Although Corinthian College Inc. offers primarily Certificates and 2-year degrees, the company’s tuition prices are among the highest the committee examined. This forces many students to both borrow the maximum available Federal financial aid and to take on additional private debt. The student withdrawal rates for the Associate programs are among the highest analyzed by the committee staff and the withdrawal rates for the Certificate programs are above the sector average. The company also had unusually high rates of students defaulting on student loans during the period examined.  It is unclear that Corinthian delivers an educational product worth the rapidly growing Federal investment taxpayers and students are making in the company.

Unclear?

Another neat tidbit from the report. Many of the schools in the Corinthian network are accredited by the Accrediting Commission of Career Schools and Colleges (ACCSC). The current chair of the ACCSC is the executive vice president for operations at …. Corinthian. Tidy!

Here are some other observations from the report characterizing the entire for-profit sector.

  • “More than half of the students who enrolled in in those colleges in 2008-9 left without a degree or diploma within a median of 4 months.”
  • “In 2010, the for-profit colleges examined employed 35,202 recruiters compared with 3,512 career services staff and 12,452 support services staff …”
  • The average compensation for a chief executive officer at a publicly traded for-profit college was $7.3 million in 2009.
  • “In 2009-10, the sector received $32 billion, 25 percent of the total Department of Education student aid program funds” — while accounting for only 1 out of 10 post secondary school students.

There’s only one conclusion you can come to: There’s nothing unclear about the story. For-profit schools — which generate at least 80 percent of their revenue from government student loans — represent a huge waste of taxpayer money.

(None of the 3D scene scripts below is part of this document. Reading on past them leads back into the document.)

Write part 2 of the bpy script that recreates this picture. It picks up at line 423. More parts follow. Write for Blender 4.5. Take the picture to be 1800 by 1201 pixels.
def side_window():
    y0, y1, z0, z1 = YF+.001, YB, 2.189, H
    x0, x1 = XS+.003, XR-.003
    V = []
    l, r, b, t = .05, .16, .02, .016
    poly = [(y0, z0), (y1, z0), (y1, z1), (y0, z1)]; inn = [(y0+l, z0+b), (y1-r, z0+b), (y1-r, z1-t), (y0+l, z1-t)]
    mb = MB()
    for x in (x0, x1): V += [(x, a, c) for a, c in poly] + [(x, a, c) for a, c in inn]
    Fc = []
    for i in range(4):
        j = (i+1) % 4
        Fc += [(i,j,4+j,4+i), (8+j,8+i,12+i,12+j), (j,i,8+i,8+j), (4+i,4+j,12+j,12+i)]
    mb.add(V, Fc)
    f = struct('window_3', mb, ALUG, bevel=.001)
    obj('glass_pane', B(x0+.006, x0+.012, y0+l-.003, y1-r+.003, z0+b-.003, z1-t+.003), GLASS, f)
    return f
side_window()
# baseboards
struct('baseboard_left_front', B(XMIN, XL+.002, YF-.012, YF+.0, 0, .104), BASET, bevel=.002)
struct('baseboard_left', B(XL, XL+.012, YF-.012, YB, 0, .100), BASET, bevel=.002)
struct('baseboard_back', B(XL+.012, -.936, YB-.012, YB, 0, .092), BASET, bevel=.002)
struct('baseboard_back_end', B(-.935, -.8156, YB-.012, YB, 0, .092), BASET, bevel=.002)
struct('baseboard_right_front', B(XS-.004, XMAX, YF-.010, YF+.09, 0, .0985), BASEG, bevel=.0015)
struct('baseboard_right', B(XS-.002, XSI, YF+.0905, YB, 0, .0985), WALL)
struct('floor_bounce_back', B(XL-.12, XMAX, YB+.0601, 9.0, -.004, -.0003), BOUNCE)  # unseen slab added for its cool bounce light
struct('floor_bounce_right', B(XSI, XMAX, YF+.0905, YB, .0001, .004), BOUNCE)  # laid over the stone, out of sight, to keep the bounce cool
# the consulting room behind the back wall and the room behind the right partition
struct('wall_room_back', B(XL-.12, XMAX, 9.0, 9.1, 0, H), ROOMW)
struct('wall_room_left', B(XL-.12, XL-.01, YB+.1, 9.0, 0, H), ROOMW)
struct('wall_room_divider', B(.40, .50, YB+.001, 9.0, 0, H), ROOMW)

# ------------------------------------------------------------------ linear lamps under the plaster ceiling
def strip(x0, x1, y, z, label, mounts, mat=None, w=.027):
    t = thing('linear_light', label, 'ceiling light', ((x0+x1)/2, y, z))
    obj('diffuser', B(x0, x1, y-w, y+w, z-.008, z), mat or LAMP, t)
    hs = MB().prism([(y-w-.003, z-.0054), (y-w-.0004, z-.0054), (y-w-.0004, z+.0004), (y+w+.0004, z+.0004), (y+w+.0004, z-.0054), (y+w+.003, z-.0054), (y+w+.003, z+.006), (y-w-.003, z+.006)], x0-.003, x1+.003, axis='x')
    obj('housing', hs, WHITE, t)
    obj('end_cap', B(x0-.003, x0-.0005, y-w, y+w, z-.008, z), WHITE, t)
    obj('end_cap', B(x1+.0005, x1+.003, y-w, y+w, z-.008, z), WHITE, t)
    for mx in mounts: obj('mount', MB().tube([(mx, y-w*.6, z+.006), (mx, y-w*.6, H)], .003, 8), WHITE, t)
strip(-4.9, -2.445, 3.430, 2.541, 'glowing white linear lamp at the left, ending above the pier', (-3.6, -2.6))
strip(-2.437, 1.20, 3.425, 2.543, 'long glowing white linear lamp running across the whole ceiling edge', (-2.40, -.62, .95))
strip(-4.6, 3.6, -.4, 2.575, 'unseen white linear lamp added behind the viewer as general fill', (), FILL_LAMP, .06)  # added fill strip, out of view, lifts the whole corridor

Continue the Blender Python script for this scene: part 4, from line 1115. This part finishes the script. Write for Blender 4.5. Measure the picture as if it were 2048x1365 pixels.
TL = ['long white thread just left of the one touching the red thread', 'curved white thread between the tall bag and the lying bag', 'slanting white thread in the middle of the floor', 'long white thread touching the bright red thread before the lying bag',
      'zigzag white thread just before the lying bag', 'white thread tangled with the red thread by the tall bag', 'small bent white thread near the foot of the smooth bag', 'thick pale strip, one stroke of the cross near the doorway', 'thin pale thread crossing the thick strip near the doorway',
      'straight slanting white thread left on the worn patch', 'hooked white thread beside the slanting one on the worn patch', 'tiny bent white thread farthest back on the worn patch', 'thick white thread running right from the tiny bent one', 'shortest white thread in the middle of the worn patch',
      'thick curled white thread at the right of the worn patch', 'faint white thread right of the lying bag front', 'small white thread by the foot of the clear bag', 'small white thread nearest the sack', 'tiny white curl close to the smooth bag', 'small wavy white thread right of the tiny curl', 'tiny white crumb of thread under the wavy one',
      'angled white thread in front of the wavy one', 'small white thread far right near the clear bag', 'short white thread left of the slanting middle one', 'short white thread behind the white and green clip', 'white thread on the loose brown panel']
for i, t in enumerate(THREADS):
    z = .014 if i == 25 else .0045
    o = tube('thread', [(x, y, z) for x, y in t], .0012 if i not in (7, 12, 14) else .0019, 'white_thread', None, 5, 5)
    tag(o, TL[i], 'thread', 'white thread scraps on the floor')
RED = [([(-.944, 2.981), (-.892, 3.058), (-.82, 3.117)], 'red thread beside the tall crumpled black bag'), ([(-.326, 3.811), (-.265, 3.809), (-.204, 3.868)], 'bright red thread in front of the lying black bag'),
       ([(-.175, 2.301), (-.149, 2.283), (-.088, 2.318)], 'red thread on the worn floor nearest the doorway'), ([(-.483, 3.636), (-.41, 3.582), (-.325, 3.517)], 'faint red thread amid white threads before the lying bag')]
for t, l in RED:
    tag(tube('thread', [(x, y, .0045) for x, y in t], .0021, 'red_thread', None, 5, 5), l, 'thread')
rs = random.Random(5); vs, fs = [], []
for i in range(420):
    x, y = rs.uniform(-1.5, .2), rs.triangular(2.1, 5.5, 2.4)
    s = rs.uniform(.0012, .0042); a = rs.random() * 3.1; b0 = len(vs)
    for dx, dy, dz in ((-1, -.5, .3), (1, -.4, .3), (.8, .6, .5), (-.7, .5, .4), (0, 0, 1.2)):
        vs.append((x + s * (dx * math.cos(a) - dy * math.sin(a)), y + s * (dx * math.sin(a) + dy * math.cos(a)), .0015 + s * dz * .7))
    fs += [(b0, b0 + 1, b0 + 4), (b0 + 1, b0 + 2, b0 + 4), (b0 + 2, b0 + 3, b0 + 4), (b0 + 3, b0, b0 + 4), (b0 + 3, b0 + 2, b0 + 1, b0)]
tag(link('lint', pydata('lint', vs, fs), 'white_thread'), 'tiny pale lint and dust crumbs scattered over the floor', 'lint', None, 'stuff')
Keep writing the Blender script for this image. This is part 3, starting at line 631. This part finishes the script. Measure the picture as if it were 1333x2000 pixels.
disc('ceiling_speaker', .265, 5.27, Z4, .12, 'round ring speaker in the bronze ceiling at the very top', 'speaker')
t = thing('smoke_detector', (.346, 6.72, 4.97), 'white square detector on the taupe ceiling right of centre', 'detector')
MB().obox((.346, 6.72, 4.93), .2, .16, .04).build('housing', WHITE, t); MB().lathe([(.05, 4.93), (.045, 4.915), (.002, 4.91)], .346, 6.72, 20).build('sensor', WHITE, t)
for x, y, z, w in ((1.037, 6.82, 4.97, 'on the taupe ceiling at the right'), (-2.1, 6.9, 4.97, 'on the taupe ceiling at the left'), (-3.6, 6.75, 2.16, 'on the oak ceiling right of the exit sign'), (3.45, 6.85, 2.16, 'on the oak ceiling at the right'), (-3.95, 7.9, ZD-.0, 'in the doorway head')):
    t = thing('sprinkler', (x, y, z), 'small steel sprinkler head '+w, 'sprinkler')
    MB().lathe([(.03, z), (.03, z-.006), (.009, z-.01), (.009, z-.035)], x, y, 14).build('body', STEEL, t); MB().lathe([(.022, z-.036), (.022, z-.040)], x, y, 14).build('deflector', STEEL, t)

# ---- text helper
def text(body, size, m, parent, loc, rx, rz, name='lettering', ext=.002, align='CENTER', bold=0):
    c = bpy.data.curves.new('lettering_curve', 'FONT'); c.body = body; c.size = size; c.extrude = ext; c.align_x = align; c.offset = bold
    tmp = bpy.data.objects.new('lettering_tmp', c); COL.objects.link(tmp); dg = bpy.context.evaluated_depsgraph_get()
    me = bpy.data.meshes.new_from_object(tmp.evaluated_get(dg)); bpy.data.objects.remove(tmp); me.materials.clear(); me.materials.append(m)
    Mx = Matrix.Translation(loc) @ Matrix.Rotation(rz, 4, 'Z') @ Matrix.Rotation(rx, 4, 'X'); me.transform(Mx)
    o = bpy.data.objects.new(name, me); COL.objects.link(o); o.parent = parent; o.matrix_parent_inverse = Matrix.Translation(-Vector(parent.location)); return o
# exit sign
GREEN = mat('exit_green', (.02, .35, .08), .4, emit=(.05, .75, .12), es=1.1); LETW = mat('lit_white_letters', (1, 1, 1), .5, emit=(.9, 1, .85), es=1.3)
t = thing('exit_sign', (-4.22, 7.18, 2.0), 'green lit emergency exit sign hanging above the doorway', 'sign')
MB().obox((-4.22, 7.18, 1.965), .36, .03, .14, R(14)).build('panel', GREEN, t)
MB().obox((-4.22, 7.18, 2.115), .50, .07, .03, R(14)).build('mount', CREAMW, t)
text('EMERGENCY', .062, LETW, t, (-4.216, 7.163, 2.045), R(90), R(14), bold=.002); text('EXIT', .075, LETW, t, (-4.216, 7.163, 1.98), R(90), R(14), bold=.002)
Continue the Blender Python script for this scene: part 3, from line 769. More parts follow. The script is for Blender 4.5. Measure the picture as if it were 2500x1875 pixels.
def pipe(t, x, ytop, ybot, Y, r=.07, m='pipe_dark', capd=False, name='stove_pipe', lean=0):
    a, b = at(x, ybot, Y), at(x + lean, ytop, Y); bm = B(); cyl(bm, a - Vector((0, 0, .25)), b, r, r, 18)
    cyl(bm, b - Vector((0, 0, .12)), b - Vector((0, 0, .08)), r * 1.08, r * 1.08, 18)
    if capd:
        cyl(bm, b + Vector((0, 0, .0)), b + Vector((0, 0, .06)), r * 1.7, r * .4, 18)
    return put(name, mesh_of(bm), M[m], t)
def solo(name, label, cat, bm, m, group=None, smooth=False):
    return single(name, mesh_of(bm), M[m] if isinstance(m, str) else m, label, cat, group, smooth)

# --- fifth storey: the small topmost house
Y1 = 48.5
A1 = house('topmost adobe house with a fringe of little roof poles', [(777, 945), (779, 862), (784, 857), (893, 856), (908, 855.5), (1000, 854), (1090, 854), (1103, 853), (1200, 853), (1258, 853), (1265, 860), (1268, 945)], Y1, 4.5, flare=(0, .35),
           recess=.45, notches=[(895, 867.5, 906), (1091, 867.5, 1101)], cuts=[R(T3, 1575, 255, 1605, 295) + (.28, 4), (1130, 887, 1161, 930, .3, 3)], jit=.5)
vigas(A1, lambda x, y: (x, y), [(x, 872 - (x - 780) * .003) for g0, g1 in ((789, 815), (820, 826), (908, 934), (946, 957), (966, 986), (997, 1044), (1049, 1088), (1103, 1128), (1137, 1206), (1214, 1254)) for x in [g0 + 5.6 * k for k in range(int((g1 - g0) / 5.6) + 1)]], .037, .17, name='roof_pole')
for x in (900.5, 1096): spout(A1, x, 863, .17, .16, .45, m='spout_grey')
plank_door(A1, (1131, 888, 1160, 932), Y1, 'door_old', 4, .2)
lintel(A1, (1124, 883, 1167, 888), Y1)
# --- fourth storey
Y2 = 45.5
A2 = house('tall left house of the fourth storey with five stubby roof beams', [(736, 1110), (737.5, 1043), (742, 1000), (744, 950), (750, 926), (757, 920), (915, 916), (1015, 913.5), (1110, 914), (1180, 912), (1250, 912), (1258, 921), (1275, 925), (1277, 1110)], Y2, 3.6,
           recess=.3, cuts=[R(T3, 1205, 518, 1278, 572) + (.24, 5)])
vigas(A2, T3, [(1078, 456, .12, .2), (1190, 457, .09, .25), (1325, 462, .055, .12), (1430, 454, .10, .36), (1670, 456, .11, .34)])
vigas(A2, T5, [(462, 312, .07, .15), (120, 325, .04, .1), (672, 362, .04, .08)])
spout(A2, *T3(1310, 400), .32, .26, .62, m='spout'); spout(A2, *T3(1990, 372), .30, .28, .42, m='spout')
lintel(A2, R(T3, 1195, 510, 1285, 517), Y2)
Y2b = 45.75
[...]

Nonetheless, the report does argue that “for-profit colleges have an important role to play in higher education” because “the existing capacity of nonprofit and public higher education is insufficient to satisfy the growing demand for higher education, particularly in an era of drastic cutbacks in State funding for higher education.”

The report calls for a “realignment” of incentives that would tie federal funding to student outcomes. Schools with high dropout and default rates would no longer be eligible for government aid.  Higher education watchers applaud such goals. But perhaps the most depressing part of the report — at least judging by the executive summary — is that there is no mention that recent efforts by the Obama administration to crack down on for-profit abuses have been watered down by lobbyists and blocked in court.

Which means that even as government cuts back its direct support of higher education, taxpayer dollars — in the form of student loans — are being diverted to for-profit institutions that then use that cash to lobby against regulations designed to ensure college students get a decent education and have a fighting chance to pay back their loans.

Again, there’s nothing “unclear” about that travesty, at all.